-- START OF Source excerpt --

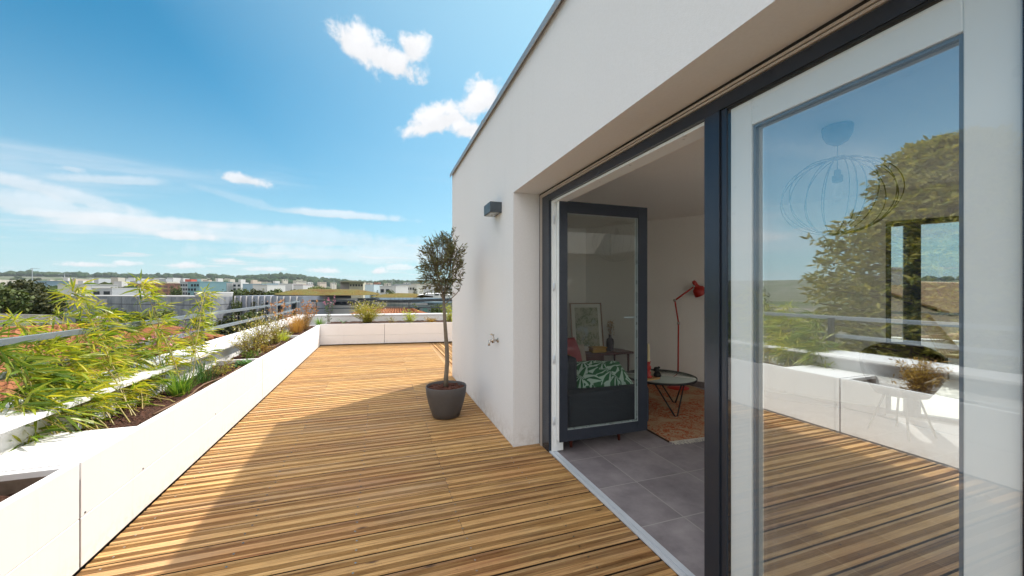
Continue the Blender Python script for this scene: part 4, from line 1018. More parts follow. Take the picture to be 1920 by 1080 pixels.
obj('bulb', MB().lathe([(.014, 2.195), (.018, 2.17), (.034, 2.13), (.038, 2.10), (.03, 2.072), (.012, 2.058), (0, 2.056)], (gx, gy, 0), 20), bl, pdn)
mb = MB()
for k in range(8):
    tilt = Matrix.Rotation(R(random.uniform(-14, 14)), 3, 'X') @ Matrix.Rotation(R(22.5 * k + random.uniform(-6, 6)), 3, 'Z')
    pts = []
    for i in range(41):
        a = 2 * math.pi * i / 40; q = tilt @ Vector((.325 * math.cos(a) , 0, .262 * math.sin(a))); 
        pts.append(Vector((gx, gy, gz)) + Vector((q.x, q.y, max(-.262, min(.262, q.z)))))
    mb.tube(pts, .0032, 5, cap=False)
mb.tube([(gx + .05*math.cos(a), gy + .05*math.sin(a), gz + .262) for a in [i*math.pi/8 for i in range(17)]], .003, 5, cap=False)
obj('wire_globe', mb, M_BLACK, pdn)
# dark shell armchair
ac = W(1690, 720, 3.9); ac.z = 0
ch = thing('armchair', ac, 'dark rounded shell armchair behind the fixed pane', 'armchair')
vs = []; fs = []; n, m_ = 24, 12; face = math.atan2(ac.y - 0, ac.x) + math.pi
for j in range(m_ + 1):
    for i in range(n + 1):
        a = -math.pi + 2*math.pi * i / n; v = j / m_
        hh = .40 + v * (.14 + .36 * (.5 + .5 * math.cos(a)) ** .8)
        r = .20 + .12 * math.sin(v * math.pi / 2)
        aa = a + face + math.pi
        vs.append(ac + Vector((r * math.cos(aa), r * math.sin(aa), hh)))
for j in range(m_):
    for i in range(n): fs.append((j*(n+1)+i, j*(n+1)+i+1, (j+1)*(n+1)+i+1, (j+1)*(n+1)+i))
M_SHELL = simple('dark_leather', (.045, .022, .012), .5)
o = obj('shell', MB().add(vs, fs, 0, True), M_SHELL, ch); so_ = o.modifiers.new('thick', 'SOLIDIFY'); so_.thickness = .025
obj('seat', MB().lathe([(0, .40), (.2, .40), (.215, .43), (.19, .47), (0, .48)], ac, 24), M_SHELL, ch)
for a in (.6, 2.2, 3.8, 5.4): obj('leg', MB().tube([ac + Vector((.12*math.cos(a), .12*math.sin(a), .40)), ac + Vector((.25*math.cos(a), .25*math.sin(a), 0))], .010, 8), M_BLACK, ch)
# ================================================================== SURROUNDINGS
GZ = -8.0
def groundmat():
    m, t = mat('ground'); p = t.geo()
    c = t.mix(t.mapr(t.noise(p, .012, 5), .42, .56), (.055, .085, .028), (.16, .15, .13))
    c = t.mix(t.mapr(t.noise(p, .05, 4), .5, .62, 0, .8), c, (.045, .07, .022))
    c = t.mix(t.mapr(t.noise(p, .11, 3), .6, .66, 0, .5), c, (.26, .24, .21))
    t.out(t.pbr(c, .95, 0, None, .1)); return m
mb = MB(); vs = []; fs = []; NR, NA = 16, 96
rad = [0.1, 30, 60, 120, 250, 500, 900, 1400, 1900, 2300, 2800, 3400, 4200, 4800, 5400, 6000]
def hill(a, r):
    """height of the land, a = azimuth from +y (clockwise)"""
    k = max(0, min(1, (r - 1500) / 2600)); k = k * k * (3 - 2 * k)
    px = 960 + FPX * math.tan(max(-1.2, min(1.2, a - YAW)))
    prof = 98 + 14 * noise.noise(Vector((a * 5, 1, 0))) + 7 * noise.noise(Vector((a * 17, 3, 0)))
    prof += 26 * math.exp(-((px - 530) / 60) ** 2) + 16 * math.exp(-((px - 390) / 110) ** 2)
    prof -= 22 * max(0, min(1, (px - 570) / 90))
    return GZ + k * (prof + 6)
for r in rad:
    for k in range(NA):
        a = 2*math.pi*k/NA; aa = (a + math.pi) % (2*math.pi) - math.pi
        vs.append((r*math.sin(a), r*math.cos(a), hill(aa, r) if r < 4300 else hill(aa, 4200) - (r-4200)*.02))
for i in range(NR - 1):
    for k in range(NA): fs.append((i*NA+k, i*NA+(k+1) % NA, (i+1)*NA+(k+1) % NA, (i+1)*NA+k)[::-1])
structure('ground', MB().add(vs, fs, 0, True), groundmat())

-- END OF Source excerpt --

**Requirements:** From the material above, reproduce everything verbatim except the pictures.

**Response to the task:**
Continue the Blender Python script for this scene: part 4, from line 1018. More parts follow. Take the picture to be 1920 by 1080 pixels.
obj('bulb', MB().lathe([(.014, 2.195), (.018, 2.17), (.034, 2.13), (.038, 2.10), (.03, 2.072), (.012, 2.058), (0, 2.056)], (gx, gy, 0), 20), bl, pdn)
mb = MB()
for k in range(8):
    tilt = Matrix.Rotation(R(random.uniform(-14, 14)), 3, 'X') @ Matrix.Rotation(R(22.5 * k + random.uniform(-6, 6)), 3, 'Z')
    pts = []
    for i in range(41):
        a = 2 * math.pi * i / 40; q = tilt @ Vector((.325 * math.cos(a) , 0, .262 * math.sin(a))); 
        pts.append(Vector((gx, gy, gz)) + Vector((q.x, q.y, max(-.262, min(.262, q.z)))))
    mb.tube(pts, .0032, 5, cap=False)
mb.tube([(gx + .05*math.cos(a), gy + .05*math.sin(a), gz + .262) for a in [i*math.pi/8 for i in range(17)]], .003, 5, cap=False)
obj('wire_globe', mb, M_BLACK, pdn)
# dark shell armchair
ac = W(1690, 720, 3.9); ac.z = 0
ch = thing('armchair', ac, 'dark rounded shell armchair behind the fixed pane', 'armchair')
vs = []; fs = []; n, m_ = 24, 12; face = math.atan2(ac.y - 0, ac.x) + math.pi
for j in range(m_ + 1):
    for i in range(n + 1):
        a = -math.pi + 2*math.pi * i / n; v = j / m_
        hh = .40 + v * (.14 + .36 * (.5 + .5 * math.cos(a)) ** .8)
        r = .20 + .12 * math.sin(v * math.pi / 2)
        aa = a + face + math.pi
        vs.append(ac + Vector((r * math.cos(aa), r * math.sin(aa), hh)))
for j in range(m_):
    for i in range(n): fs.append((j*(n+1)+i, j*(n+1)+i+1, (j+1)*(n+1)+i+1, (j+1)*(n+1)+i))
M_SHELL = simple('dark_leather', (.045, .022, .012), .5)
o = obj('shell', MB().add(vs, fs, 0, True), M_SHELL, ch); so_ = o.modifiers.new('thick', 'SOLIDIFY'); so_.thickness = .025
obj('seat', MB().lathe([(0, .40), (.2, .40), (.215, .43), (.19, .47), (0, .48)], ac, 24), M_SHELL, ch)
for a in (.6, 2.2, 3.8, 5.4): obj('leg', MB().tube([ac + Vector((.12*math.cos(a), .12*math.sin(a), .40)), ac + Vector((.25*math.cos(a), .25*math.sin(a), 0))], .010, 8), M_BLACK, ch)
# ================================================================== SURROUNDINGS
GZ = -8.0
def groundmat():
    m, t = mat('ground'); p = t.geo()
    c = t.mix(t.mapr(t.noise(p, .012, 5), .42, .56), (.055, .085, .028), (.16, .15, .13))
    c = t.mix(t.mapr(t.noise(p, .05, 4), .5, .62, 0, .8), c, (.045, .07, .022))
    c = t.mix(t.mapr(t.noise(p, .11, 3), .6, .66, 0, .5), c, (.26, .24, .21))
    t.out(t.pbr(c, .95, 0, None, .1)); return m
mb = MB(); vs = []; fs = []; NR, NA = 16, 96
rad = [0.1, 30, 60, 120, 250, 500, 900, 1400, 1900, 2300, 2800, 3400, 4200, 4800, 5400, 6000]
def hill(a, r):
    """height of the land, a = azimuth from +y (clockwise)"""
    k = max(0, min(1, (r - 1500) / 2600)); k = k * k * (3 - 2 * k)
    px = 960 + FPX * math.tan(max(-1.2, min(1.2, a - YAW)))
    prof = 98 + 14 * noise.noise(Vector((a * 5, 1, 0))) + 7 * noise.noise(Vector((a * 17, 3, 0)))
    prof += 26 * math.exp(-((px - 530) / 60) ** 2) + 16 * math.exp(-((px - 390) / 110) ** 2)
    prof -= 22 * max(0, min(1, (px - 570) / 90))
    return GZ + k * (prof + 6)
for r in rad:
    for k in range(NA):
        a = 2*math.pi*k/NA; aa = (a + math.pi) % (2*math.pi) - math.pi
        vs.append((r*math.sin(a), r*math.cos(a), hill(aa, r) if r < 4300 else hill(aa, 4200) - (r-4200)*.02))
for i in range(NR - 1):
    for k in range(NA): fs.append((i*NA+k, i*NA+(k+1) % NA, (i+1)*NA+(k+1) % NA, (i+1)*NA+k)[::-1])
structure('ground', MB().add(vs, fs, 0, True), groundmat())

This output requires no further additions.